Quantum technologies are emerging technologies that leverage the principles of quantum mechanics. The latter is a branch of physics that focuses on how nature behaves at the most miniature scale, specifically at the atoms and subatomic particles level. The three types of quantum technology include quantum computing, quantum communications, and quantum sensing. Unlike classical computing, which uses bits to represent the binary option of either 0 or 1, quantum computers use qubits, which can exist in multiple states simultaneously due to the quantum mechanics principle of superposition. Quantum computing will have various disruptive effects in the security and defense realm. For example, it could easily break widely used cryptographic algorithms, potentially exposing critical and sensitive information for national security. Simultaneously, quantum computing’s vastly greater processing power than conventional computers will facilitate various calculation tasks, including modeling and complex simulations. Quantum communication is a quantum technology that enables secure and ultrarapid data transmission. This offers clear benefits on the battlefield, including more efficient and secure communications by military command and control as well as increased security of satellite communication, which is relevant for intelligence, surveillance and reconnaissance (ISR) capabilities. Quantum sensing harnesses quantum mechanics to enable sensors to achieve unparalleled levels of sensitivity and precision, enhancing their capability to measure physical entities accurately. Overall, this technology could revolutionize the military’s detection and surveillance capabilities as well as improve space-based data collection. While quantum technology is set to revolutionize much of the security and defense sector, numerous technical challenges impede immediate widespread adoption and commercialization, including difficulties in creating and stabilizing large-scale, fault-tolerant quantum computers.

The NATO Quantum Technologies Strategy outlines a vision for a quantum-ready Alliance by fostering a resilient quantum ecosystem. It emphasizes the need for cooperation between Allies, investment coherence, skilled workforce development, and increased situational awareness. The strategy considers the identification of promising dual-use quantum applications, the development of interoperability frameworks, a transition to quantum-safe cryptography, and Ally-level prevention mechanisms against adversarial foreign investments in its quantum ecosystem as critical pillars of a quantum-ready Alliance. Furthermore, it emphasizes the importance of fostering a Transatlantic Quantum Community “to engage with government, industry, and academia from across the innovation ecosystems.” Additionally, the Defence Innovation Accelerator for the North Atlantic (DIANA) and the NATO Innovation Fund (NIF) are depicted as crucial for NATO’s engagement with the Allied quantum ecosystem. Sam Howell, Research Associate of technology and national security at the Center for a New American Security, posits that the strategy aligns with the U.S.’s framing of quantum technology development as a zero-sum game, which, though conducive to innovation and competitiveness, may at the same time lead to an exaggeration of the risks associated with quantum. Zero-sum discourse was also notable in the earlier stages of AI adoption, with some experts making “arms race” analogies – disputed by others as alarmist and scientifically unfounded, with accusations of fearmongering evocative of Cold War dynamics.

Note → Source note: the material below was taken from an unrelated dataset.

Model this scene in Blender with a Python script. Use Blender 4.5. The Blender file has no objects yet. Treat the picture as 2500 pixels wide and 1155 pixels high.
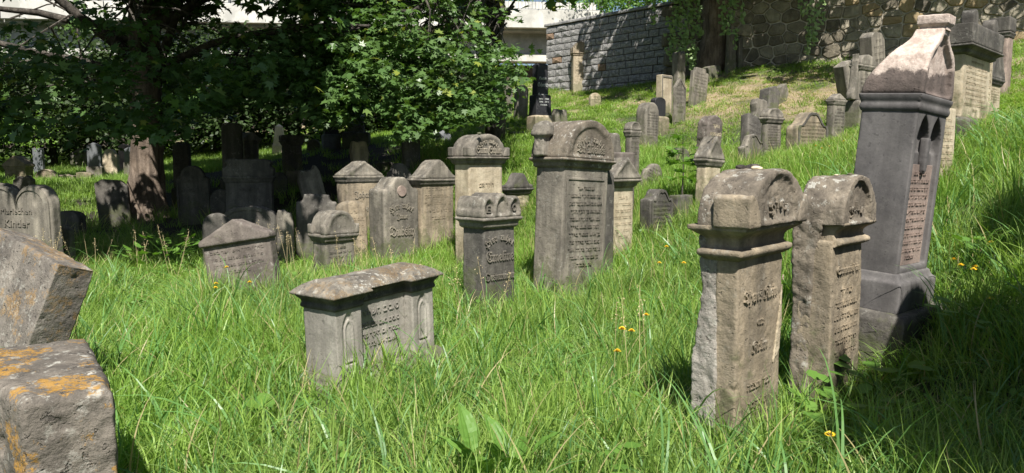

While it is the first-ever strategy released by NATO on the topic, NATO has been actively working toward more investment in quantum technology for security and defense purposes for years. Various quantum technology start-ups have been developed and cultivated to navigate the defense and security sector through the DIANA accelerator program. Additionally, in September, NATO opened Deep Tech Lab – Quantum in Denmark, serving as a test lab for promising start-ups in quantum technology. Globally, actors have allotted significant resources to the research and development of quantum technology for the strategic advantage it is bound to offer. Aside from the United States and the European Union (EU), China is a top player in the strategic competition surrounding quantum technology. In an estimate published by McKinsey and Company in April 2023, China outpaced the EU and the U.S. regarding announced public investment for quantum technologies by approximately eight and thirteen billion USD respectively. However, U.S.-based companies like IBM remain the leaders in advanced quantum technology development. China has become a primary perpetrator of industrial espionage in quantum computing at higher education institutions in the U.S. Since 2018, the U.S. has sought to counter China’s advancements in quantum computing and other dual-use technologies through sanctions and trade and export restrictions related to advanced semiconductor chips. However, Beijing seems undeterred and recently made its superconducting quantum computer, Origin Wukong, accessible to international audiences. As researchers resolve some of the crucial issues hindering large-scale quantum computing development, NATO will have to swiftly implement its strategy and provide significant incentives to the private industry to aid its execution.